Amateur Packet Radio and the AMPRNet

Amateur radio operators began experimenting with packet radio in 1978, when - after obtaining authorization from the Canadian government - Robert Rouleau, VE2PY and The Western Quebec VHF/UHF Amateur Radio Club in Montreal, Canada began experimenting with transmitting ASCII encoded data over VHF amateur radio frequencies using homebuilt equipment.[2] In 1980, Doug Lockhart VE7APU, and the Vancouver Area Digital Communications Group (VADCG) in Vancouver, Canada began producing standardized equipment (Terminal Node Controllers) in quantity for use in amateur packet radio networks. In 2003, Rouleau was inducted into CQ Amateur Radio magazine's hall of fame for his work on the Montreal Protocol in 1978.[3]

Not long after this activity began in Canada, amateurs in the US became interested in packet radio. In 1980, the U.S. Federal Communications Commission (FCC) granted authorization for U.S. amateurs to transmit ASCII codes via amateur radio.[4] The first known amateur packet radio activity in the US occurred in San Francisco during December of 1980, when a packet repeater was put into operation on 2 meters by Hank Magnuski KA6M, and the Pacific Packet Radio Society (PPRS).[5] In keeping with the dominance of DARPA and ARPANET at the time, the nascent amateur packet radio network was dubbed the AMPRNet in DARPA style. Magnuski obtained IP address allocations in the network for amateur radio use worldwide.

Many groups of amateur radio operators interested in packet radio soon formed throughout the country including the Pacific Packet Radio Society (PPRS) in California, the Tucson Amateur Packet Radio Corporation (TAPR) in Arizona and the Amateur Radio Research and Development Corporation (AMRAD) in Washington, D.C.[6]

By 1983, TAPR was offering the first TNC available in kit form. Packet radio started becoming more and more popular across North America and by 1984 the first packet based bulletin board systems began to appear. Packet radio proved its value for emergency operations following the crash of an Aeromexico airliner in a neighborhood in Cerritos, California Labor Day weekend, 1986. Volunteers linked several key sites to pass text traffic via packet radio which kept voice frequencies clear.
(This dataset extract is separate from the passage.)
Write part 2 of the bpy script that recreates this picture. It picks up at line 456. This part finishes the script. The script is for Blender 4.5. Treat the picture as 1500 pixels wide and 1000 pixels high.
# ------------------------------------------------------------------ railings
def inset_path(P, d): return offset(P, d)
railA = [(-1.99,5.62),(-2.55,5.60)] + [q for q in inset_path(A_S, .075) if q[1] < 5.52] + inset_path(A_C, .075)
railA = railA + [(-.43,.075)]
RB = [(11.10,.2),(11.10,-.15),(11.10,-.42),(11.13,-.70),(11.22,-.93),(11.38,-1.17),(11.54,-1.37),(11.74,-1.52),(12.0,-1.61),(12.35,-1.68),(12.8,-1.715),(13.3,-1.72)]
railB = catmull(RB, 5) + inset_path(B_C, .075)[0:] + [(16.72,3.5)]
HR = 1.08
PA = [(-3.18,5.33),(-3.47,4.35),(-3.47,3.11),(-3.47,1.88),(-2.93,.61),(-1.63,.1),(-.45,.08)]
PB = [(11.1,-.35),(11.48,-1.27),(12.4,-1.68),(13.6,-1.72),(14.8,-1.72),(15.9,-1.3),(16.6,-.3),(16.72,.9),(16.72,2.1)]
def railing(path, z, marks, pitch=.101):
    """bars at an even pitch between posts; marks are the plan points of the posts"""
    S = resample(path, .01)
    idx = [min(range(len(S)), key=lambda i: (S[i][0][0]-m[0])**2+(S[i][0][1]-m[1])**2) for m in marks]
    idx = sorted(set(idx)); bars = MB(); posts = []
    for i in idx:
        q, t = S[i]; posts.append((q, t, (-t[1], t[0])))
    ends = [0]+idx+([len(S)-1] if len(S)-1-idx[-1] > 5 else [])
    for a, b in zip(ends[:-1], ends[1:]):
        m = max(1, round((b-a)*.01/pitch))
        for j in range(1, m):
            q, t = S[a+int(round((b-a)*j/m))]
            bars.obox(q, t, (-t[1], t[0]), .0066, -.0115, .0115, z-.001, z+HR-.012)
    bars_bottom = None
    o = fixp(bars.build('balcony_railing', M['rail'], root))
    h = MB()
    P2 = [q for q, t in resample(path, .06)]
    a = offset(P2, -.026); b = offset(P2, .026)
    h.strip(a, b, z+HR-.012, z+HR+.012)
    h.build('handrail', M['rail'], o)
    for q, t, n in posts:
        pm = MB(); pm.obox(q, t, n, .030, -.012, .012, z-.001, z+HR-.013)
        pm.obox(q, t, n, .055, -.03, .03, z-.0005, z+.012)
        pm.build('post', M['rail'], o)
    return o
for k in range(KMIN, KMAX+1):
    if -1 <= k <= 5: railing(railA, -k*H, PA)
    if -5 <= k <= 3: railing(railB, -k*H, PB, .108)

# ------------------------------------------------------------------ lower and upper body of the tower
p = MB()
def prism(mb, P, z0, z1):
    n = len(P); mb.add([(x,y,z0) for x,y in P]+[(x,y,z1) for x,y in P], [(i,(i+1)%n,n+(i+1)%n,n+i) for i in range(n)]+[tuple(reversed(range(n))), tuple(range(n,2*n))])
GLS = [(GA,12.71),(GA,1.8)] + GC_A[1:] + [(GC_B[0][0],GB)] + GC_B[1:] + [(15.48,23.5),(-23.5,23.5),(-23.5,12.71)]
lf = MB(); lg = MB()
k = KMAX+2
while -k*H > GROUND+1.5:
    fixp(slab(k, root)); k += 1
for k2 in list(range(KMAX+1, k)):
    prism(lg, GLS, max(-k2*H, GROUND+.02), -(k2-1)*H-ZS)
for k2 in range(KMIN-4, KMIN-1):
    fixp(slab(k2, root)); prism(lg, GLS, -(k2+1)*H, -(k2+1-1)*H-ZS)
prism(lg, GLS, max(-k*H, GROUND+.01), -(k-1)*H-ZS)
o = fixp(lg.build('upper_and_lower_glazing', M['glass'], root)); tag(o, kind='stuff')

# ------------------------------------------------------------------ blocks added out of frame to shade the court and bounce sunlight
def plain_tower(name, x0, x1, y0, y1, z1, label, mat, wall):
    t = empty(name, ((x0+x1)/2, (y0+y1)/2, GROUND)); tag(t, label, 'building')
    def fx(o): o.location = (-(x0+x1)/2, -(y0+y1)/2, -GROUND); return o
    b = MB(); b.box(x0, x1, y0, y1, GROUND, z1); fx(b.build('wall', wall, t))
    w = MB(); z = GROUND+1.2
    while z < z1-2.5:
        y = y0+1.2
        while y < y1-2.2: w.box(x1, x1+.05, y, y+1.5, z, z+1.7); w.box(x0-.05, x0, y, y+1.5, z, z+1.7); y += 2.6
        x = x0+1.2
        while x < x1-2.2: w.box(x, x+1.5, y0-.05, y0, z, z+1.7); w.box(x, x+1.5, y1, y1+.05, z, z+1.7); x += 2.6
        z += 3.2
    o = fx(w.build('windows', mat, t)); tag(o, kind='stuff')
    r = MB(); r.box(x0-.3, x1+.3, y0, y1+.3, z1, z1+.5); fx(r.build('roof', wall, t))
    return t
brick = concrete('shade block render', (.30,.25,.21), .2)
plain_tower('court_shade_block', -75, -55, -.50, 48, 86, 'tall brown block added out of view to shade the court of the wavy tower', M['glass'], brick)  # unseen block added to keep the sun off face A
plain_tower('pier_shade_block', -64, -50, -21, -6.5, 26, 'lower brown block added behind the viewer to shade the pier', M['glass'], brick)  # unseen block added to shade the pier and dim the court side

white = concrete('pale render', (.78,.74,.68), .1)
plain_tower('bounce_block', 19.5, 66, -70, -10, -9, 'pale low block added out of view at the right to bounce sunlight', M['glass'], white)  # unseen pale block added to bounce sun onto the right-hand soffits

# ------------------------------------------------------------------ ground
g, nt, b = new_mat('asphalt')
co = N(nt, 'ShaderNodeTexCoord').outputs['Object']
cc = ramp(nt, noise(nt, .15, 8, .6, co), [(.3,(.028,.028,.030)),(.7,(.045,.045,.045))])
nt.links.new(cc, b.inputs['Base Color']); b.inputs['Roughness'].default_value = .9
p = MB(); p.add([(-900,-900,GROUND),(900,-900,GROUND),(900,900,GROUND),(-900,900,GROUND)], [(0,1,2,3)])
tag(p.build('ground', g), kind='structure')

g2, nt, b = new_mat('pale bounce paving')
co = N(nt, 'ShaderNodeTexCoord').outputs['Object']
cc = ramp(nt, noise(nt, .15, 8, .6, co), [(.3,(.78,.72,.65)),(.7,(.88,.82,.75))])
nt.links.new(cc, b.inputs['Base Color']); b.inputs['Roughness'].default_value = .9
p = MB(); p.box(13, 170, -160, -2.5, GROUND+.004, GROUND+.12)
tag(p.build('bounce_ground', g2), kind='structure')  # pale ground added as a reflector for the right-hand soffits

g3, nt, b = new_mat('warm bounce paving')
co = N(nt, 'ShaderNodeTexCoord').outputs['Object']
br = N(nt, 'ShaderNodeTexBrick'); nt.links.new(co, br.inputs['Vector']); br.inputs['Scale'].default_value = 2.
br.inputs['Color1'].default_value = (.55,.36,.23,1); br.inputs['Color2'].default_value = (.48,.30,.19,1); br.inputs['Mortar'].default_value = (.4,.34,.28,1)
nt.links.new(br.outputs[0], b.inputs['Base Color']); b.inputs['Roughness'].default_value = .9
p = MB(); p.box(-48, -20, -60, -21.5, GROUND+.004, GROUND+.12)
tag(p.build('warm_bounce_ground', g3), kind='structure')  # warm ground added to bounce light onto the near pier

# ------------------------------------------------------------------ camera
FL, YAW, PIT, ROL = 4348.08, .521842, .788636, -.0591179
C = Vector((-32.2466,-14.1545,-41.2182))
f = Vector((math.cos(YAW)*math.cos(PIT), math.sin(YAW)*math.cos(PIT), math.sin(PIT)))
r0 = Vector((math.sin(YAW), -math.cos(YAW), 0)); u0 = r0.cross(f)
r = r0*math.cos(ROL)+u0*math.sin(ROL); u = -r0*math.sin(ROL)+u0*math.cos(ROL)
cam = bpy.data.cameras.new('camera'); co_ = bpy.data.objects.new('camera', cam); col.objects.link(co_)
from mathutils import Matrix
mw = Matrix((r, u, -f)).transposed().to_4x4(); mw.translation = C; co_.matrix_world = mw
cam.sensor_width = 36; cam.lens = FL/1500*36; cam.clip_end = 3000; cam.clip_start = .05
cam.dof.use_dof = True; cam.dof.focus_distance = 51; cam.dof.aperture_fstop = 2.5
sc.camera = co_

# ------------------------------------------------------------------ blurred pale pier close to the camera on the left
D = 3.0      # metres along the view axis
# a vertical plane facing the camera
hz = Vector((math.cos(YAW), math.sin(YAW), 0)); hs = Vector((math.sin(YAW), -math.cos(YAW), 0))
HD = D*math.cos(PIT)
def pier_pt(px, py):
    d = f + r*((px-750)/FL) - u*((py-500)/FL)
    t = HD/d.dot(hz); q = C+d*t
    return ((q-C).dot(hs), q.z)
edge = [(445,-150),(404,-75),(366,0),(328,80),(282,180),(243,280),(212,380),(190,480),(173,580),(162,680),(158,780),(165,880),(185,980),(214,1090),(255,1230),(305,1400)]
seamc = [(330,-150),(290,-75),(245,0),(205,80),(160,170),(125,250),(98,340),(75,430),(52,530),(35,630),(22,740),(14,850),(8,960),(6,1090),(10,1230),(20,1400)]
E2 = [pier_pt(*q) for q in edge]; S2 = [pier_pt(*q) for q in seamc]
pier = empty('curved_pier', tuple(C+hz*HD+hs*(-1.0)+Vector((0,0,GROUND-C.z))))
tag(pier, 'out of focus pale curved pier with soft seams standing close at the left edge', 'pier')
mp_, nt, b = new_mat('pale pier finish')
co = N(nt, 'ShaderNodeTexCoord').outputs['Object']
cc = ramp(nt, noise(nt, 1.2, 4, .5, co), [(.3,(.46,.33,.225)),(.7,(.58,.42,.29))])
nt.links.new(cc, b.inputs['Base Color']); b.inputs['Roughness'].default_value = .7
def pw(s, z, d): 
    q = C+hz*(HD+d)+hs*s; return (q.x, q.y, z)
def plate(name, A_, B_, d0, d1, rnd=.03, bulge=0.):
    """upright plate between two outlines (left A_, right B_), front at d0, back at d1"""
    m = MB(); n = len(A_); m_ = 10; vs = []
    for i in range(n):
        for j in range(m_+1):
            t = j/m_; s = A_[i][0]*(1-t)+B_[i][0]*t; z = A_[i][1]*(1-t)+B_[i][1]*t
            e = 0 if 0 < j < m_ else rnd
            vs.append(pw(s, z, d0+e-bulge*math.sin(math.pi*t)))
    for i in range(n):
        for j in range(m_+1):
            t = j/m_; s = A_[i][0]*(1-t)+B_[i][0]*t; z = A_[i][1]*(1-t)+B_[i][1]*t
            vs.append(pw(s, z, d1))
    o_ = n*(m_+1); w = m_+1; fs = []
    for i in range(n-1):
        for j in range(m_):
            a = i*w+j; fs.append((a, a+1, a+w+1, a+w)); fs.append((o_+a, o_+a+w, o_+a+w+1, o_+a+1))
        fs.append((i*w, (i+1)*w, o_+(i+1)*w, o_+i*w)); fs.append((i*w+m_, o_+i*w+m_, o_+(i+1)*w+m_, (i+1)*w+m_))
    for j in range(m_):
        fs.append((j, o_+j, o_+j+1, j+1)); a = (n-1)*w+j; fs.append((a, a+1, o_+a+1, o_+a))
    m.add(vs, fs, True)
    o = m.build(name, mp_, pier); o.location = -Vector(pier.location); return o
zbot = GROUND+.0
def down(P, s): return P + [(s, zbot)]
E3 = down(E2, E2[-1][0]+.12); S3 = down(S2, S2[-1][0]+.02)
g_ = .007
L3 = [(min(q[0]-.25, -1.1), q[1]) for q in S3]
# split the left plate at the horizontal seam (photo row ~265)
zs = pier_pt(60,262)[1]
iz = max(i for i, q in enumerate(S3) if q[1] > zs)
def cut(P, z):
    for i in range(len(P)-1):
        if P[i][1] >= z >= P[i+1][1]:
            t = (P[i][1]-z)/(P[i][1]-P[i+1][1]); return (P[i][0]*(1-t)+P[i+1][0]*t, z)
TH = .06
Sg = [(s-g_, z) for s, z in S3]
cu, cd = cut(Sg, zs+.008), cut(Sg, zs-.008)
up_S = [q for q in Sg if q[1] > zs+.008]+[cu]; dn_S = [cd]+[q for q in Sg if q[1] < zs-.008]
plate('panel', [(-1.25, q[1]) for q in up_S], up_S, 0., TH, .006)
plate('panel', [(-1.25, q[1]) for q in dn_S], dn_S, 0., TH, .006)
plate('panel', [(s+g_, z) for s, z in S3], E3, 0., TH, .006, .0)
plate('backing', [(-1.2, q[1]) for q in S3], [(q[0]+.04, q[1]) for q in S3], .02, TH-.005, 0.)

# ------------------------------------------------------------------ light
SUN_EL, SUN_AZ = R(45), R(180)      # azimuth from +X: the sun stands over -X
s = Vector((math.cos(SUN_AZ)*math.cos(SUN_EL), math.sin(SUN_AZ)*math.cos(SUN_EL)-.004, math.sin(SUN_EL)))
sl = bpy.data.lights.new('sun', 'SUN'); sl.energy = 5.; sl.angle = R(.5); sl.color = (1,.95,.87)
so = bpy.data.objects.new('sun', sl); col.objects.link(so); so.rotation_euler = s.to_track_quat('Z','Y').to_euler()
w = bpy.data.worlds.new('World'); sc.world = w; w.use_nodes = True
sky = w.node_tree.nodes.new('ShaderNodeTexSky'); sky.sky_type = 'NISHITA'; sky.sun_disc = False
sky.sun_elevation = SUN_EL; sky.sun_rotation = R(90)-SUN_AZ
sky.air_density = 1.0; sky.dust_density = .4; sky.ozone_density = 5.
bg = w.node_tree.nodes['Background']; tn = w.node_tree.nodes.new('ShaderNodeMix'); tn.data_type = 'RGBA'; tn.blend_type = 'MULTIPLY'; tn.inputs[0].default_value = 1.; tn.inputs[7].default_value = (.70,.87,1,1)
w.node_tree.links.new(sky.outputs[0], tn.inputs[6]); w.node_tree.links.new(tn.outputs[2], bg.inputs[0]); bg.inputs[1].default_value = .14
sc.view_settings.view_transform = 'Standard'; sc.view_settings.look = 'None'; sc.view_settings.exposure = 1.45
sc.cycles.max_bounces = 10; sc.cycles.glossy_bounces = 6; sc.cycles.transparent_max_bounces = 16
For an objective description of early developments in amateur packet radio, refer to the article "Packet Radio in the Amateur Service".[7]

The most common use of packet radio today is in amateur radio, to construct wireless computer networks. Its name is a reference to the use of packet switching between network nodes. Packet radio networks use the AX.25 data link layer protocol, derived from the X.25 protocol suite and adapted for amateur radio use.